Bruno e Dom viajavam juntos pela região do Vale do Javari e desapareceram no dia 05 de junho. O assassinato dos dois foi confirmado no dia 15 de junho, após seus corpos serem encontrados por equipes de busca compostas por agentes do Estado e indígenas integrantes da Univaja.
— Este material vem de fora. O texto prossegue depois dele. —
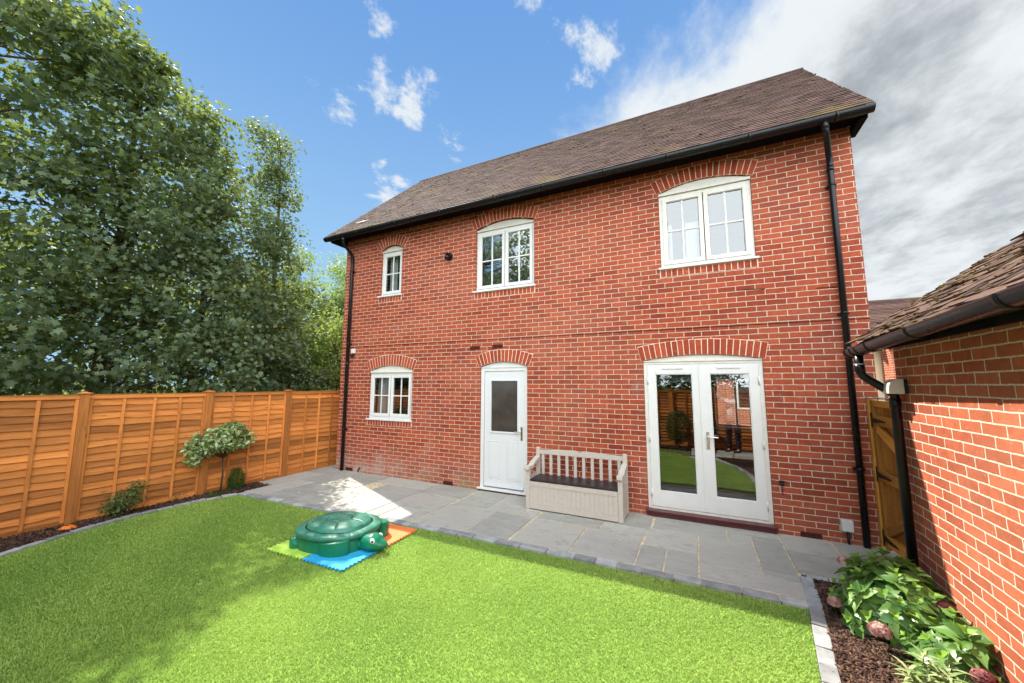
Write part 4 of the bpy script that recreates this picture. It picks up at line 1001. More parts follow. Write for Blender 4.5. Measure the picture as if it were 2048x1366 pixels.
tree('field_maple','narrow upright tree standing out against the blue sky',(-2.6,-.1,0),
 [(-2.6,-.68,8.15,.26,.20,.60),(-2.6,-.28,7.9,.36,.28,.75),(-2.5,-.32,6.5,.60,.46,1.2),(-2.5,-.1,4.7,.7,.5,1.3),(-2.1,-.1,3.0,.8,.6,1.2),(-1.8,.2,1.8,.6,.8,.6)],320,46,.054,m_maple,.09,G1,spread=.24)
tree('field_maple','yellow green sunlit tree in the dip of the skyline',(-4.6,2.0,0),
 [(-4.5,1.5,5.2,.9,.8,1.0),(-4.3,2.0,3.8,1.1,1.1,1.3),(-4.2,1.3,2.4,1.2,1.2,1.2),(-4.6,.8,4.0,.9,.9,1.2)],300,46,.052,m_maple2,.09,G1)
tree('field_maple','rounded tree rising just left of the house corner',(-4.2,4.0,0),
 [(-4.2,3.6,5.6,.9,.8,1.0),(-4.0,3.4,4.2,1.1,1.0,1.3),(-3.8,3.6,2.6,1.2,1.1,1.4),(-4.5,4.6,5.6,1.1,1.0,1.2)],330,46,.052,m_maple2,.09,G1)
tree('hazel_tree','grey green bushy tree low behind the end of the fence',(-2.0,1.5,0),
 [(-1.9,1.0,2.9,.8,.7,1.0),(-1.8,1.8,2.6,.8,.9,1.1),(-2.2,2.8,3.0,1.0,1.0,1.3),(-1.6,1.3,1.5,.6,1.0,.8)],260,44,.050,m_maple2,.06,G1,lean=(.2,0))
tree('maple_tree','maple mirrored in the upper windows, behind the photographer',(-2.2,-9.6,0),
 [(-2.0,-9.4,7.6,1.8,1.9,2.1),(-1.8,-9.3,4.8,1.9,2.0,2.2),(-.4,-10.6,8.6,1.3,1.3,1.6)],300,36,.085,m_maple,.16,G1)
tree('maple_tree','second maple mirrored in the upper windows',(.6,-13.2,0),
 [(.4,-13,7.8,1.8,1.6,2.2),(1.4,-12.6,6.0,1.5,1.5,2.0),(0,-13,4,1.8,1.8,1.8)],240,34,.10,m_maple,.16,G1)
tree('laurel_hedge','dark evergreen hedge behind the rear fence, mirrored in the glazed doors',(6.0,-8.4,0),
 [(3.6,-8.4,1.8,1.4,.7,1.7),(5.8,-8.5,1.9,1.4,.7,1.7),(8.0,-8.4,1.9,1.5,.7,1.7)],130,46,.085,m_dwarf,.06,None,oval_leaf())
# dark understorey that closes the view under the crowns
def understorey():
    n=44000; P=np.column_stack([-4.4+rng.normal(0,.45,n),rng.random(n)*17-10,.1+rng.random(n)**1.2*4.8]); nb=np.tile([.6,0,.6],(n,1))
    V,F,t=scatter_leaves(P,.085,oval_leaf(),nb,rng.random(n)*.6); return big_mesh('hedge_foliage',V,F,t,m_maple)
tag(understorey(),'dense shaded undergrowth behind the trees','undergrowth',kind='stuff')

# ------------------------------------------------------------------ plants of the left border
def plant(name,label,base,P,size,shape,mat,stems,tn=None,cat='shrub',stemmat=None,group=None,up=.7):
    root=thing(name,label,cat,base,0,group); B=np.array(base); C=P.mean(0)
    o=P-C; o/=np.linalg.norm(o,axis=1)[:,None]+1e-6
    V,F,t=scatter_leaves(P-B,size,shape,o*.6+np.array([0,0,up]),rng.random(len(P)) if tn is None else tn)
    big_mesh('foliage',V,F,t,mat,root)
    m=MB()
    for s in stems: m.tube([np.array(q[:3])-B for q in s],[q[3] for q in s],7)
    m.build('stem',stemmat or m_twig,root); return root
def shell(c,r,n,lo=.55,zmin=-9,flat=1):
    d=rng.normal(0,1,(n,3)); d/=np.linalg.norm(d,axis=1)[:,None]; q=np.array(c)+d*np.array(r)*(lo+(1-lo)*rng.random(n)**.6)[:,None]*(1+.10*np.sin(d[:,0:1]*7+d[:,1:2]*5)); return q[q[:,2]>zmin]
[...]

Um crime brutal que nos choca e leva dois aliados que lutavam em prol dos direitos dos povos indígenas e tradicionais e da conservação da Amazônia.
A TI Vale do Javari, que fica a oeste do estado do Amazonas, na tríplice fronteira entre Brasil, Colômbia e Peru, sofre as consequências da política anti-indígena e anti-ambientalista implementada pelo governo federal, que enfraquece órgãos de fiscalização e abandona projetos econômicos comunitários e sustentáveis, o que contribui para o avanço do narcotráfico, da mineração, da pesca e da caça ilegal na região e intensifica os conflitos protagonizados por aqueles que enriquecem através destas práticas ilegais e destruidoras dos recursos naturais.
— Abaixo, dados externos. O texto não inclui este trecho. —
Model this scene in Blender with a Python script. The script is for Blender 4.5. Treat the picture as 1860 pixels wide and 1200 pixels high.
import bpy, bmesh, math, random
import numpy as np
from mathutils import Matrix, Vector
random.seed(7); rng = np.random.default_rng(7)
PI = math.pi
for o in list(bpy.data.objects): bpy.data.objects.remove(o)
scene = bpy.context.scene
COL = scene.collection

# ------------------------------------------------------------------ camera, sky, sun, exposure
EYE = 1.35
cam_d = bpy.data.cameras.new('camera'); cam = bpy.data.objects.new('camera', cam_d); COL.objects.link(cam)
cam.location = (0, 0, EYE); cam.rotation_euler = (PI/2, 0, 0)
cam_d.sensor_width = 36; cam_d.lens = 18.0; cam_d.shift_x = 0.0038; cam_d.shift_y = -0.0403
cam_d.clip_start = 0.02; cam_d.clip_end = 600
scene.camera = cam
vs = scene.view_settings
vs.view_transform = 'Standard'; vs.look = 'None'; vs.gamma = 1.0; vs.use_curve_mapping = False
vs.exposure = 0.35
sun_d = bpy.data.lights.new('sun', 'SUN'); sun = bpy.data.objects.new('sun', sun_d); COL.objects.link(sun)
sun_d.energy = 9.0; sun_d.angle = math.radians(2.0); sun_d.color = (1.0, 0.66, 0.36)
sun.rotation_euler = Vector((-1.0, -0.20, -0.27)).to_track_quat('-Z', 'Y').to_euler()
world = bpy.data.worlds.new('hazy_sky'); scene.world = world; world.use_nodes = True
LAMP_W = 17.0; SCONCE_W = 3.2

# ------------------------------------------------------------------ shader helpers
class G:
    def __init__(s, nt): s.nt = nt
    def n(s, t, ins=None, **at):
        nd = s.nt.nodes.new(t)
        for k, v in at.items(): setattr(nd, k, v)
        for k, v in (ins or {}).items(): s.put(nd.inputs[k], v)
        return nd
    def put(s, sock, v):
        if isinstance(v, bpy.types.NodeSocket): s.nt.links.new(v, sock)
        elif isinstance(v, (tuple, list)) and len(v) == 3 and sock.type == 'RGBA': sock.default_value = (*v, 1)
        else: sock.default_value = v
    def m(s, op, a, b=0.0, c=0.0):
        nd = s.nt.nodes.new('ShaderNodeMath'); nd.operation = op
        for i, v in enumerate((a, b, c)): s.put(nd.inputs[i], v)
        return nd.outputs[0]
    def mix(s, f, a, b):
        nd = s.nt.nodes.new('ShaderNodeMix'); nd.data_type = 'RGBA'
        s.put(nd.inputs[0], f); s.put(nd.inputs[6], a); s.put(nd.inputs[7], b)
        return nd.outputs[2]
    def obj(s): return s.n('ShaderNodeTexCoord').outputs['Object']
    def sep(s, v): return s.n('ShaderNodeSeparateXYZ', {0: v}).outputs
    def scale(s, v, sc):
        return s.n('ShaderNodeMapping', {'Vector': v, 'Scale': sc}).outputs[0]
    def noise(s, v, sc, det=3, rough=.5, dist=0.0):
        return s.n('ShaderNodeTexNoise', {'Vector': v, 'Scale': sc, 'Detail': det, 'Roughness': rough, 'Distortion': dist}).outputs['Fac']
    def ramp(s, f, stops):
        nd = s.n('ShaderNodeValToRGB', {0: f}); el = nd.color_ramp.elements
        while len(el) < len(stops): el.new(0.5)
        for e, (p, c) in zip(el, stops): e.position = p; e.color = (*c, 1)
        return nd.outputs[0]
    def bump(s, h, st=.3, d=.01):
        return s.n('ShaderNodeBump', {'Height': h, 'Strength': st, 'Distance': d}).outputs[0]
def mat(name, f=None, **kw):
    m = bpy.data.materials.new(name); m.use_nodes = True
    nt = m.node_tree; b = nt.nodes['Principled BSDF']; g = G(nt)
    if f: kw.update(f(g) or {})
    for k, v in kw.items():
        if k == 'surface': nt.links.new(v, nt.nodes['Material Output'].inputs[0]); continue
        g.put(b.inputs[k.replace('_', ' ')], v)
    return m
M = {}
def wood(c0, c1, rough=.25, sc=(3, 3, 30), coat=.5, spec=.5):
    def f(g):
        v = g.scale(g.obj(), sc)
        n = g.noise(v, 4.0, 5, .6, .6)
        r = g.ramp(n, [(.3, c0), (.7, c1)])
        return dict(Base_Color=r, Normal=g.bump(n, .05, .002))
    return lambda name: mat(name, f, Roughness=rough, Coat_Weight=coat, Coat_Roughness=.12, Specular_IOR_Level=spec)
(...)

Desde 2011 existe a tentativa de implementação do manejo do pirarucu na Comunidade de São Rafael, nas proximidades da TI Vale do Javari, mas infelizmente a iniciativa enfrenta dificuldades em razão da pesca ilegal e da ausência do Governo Federal e de apoio do Estado. É importante ressaltar que somente através do manejo comunitário em áreas protegidas e áreas com Acordo de Pesca é possível pescar o pirarucu legalmente, pois o manejo envolve uma série de ações relacionadas à organização comunitária, a vigilância, estabelecendo regras, realizando monitoramento dos estoques, garantindo a rastreabilidade
e promovendo a comercialização sustentável do peixe. As iniciativas de manejo comunitário comprovadamente trazem benefícios à biodiversidade e promovem a melhoria da qualidade de vida das comunidades, fortalecendo, inclusive, atividades de proteção territorial. Por isso mesmo Bruno, que assessorava os povos indígenas em atividades de proteção ao território, tinha interesse em dialogar com as comunidades do entorno da TI e apoiar a retomada do manejo comunitário do pirarucu.
A Amazônia, os povos indígenas e tradicionais e os defensores desta terra não aceitam mais serem vistos como empecilhos para o desenvolvimento socioeconômico do país. Pelo contrário, os conhecimentos tradicionais de práticas sustentáveis e convivência harmônica com a floresta geram renda e divisas para o País com os produtos da biodiversidade, devendo ser levados em consideração na formulação de políticas públicas e demais projetos para a região. E seus defensores, os povos indígenas e tradicionais, servidores públicos e demais membros da sociedade civil, devem ter a garantia de poder viver e trabalhar exercendo suas funções em segurança e não mais serem tratados como alvos, vivendo sob constante ameaça às suas vidas.
Reforçamos nossa solidariedade aos povos indígenas, às famílias enlutadas e aos amigos que neste momento sofrem com essa inestimável perda. Nos somamos às diversas vozes que clamam por justiça e solicitamos às autoridades competentes que os assassinatos de Bruno Pereira e Dom Phillips sejam devidamente investigados e que os envolvidos neste crime brutal sejam responsabilizados e punidos.
Justiça por Bruno e Dom!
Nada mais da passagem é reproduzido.